Usually when we think of God calling us to do something, we think we will accomplish something immediate, perhaps bring people to repentance, and affect instant and lasting change. In Ezekiel 2:5, God instructs Ezekiel to speak to the people of Israel, “And whether they listen or fail to listen—for they are a rebellious people—they will know that a prophet has been among them.” We see here that regardless of an immediate change, God instructs us to act, and our success in God follows in our completion of our mandate, not simply in how well others receive our message. The important thing in Ezekiel 2 is that God’s message goes forth.

Then, in verse 6 we see that God tells Ezekiel, “And you, son of man, do not be afraid of them or their words. Do not be afraid, though briers and thorns are all around you and you live among scorpions. Do not be afraid of what they say or be terrified by them, though they are a rebellious people.” Generally, when we follow God and speak his message, we can expect some sort of backlash. In reconciliation, we see this constantly. As soon as we say something or take a stand, we are attacked and maligned for particular positions. Instead of approaching someone and dialoguing about theological or other differences, we often see that people turn to social media and generate interest and ‘likes’ with their attacks. When people speak against us, they seek to intimidate us, to instill fear in others for listening to the message. Yet in this passage, God calls Ezekiel to do something, regardless of what may be said against him, regardless of the cost. His role, as we see again in verse 7, is to speak, whether his words will fall on deaf ears, or listening ones. “You must speak my words to them, whether they listen or fail to listen, for they are rebellious.”

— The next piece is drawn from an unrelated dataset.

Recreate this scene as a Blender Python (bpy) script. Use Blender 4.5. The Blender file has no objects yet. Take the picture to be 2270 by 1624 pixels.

We see time and time again that this failure to listen is associated with one’s rebellious state of heart. God also enjoins Ezekiel not to rebel, not to fall in the same trap of hardening his heart to God and God’s message. Should Ezekiel fail to listen to God’s call in this passage, he too would be rebellious, as we see in verse 8. “But you, son of man, listen to what I say to you. Do not rebel like that rebellious people…”

In reconciliation, we notice this pattern often. I share this not to judge those who speak against us, but to share our experience. In our part of the world, when we speak up for reconciliation, we are speaking against the situation that divides us, that separates us and that seeks to have us live in fear of one another. We believe and maintain that our fellowship is more important than different theological positions, differing political ideologies, and dissonant worldviews. We can find encouragement and warning in this passage from Ezekiel, to speak up regarding the vision God has placed upon our hearts, and to be attentive and obedient when God speaks to us.